Our program director held a large bouquet of fresh flowers. She asked if there were veterans of any war present who could participate in the wreath laying. The red, white and blue ribbon tails on the floral piece fluttered in the soft breeze that swept into the chapel from the two open sides.

Three men stepped forward. I learned later that two were veterans of WWII, having been very young men in the final days when they were called up. The third appeared to be a bit younger, although all had gray hair. He had been a pilot in the Korean War. Their shoulders were a bit rounded, and wrinkles creased their faces. As they neared the altar, they stood side by side, the rest of us gathered behind. The trio marched forward and laid the floral tribute between the Christian cross and the Star of David.  The three men snapped to attention, standing taller than they had in years and saluted the soldier lying in the angel’s arms.

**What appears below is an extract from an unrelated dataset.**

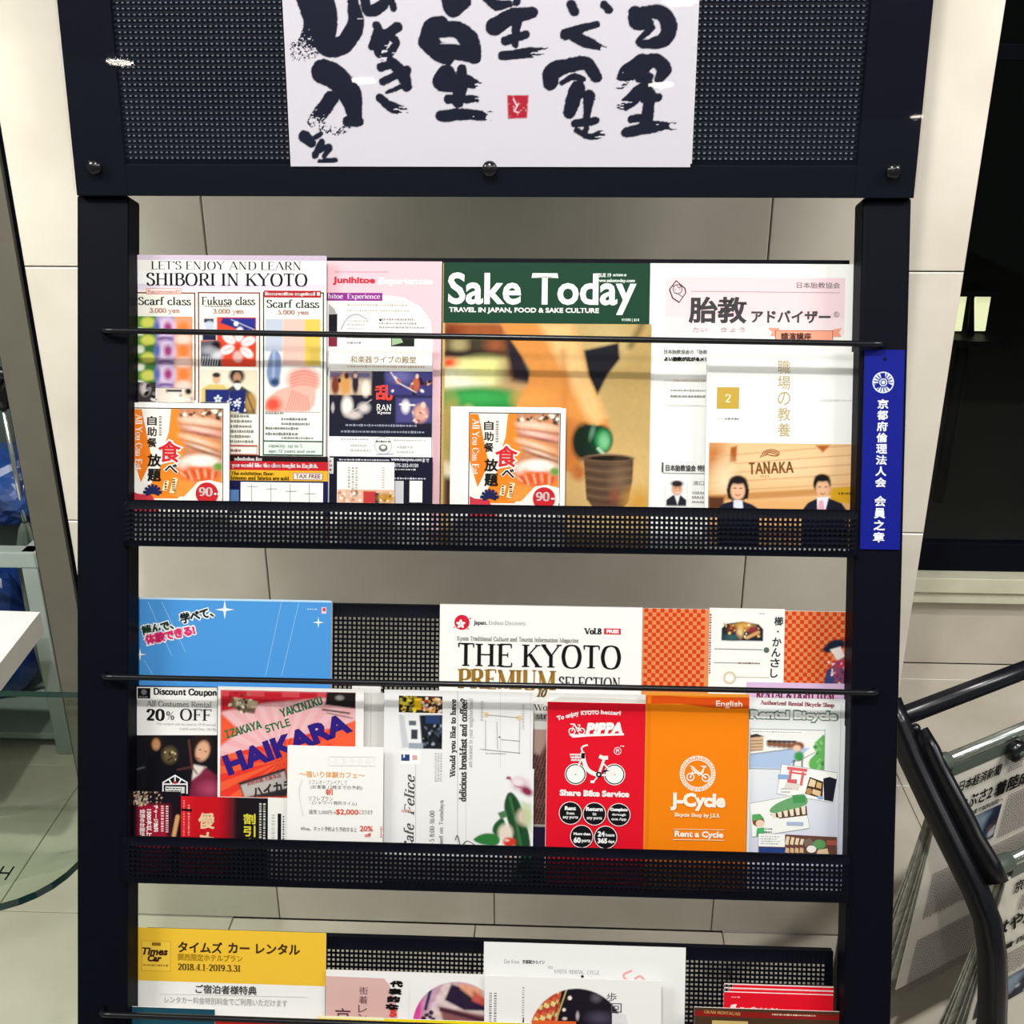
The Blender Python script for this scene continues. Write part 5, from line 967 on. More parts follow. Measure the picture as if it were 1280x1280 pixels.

For one magic moment, they were young soldiers again. Even these many years later, they shared a common bond.

The gentle breeze of only moments earlier turned stronger, and the now-frantic rustling of the leaves surrounded us on both sides of the open-air chapel as we were invited to sing our national anthem. One or two people began slowly, and soon others joined in.

I tried to sing, but the emotion of the moment rose up and blocked my throat so thoroughly, I could not have sung had my life depended on it. Instead, I listened to the strong words of the song that is the pride of our nation.

As we retraced our steps through the cemetery, passing row upon row of graves, I thought of what so many Americans had sacrificed during the war fought on foreign shores during my childhood years. Lives were lost and families grieved, but others lived freely because of it.

I thought of a well-known quote that seemed to fit this small cemetery. All gave some, some gave all.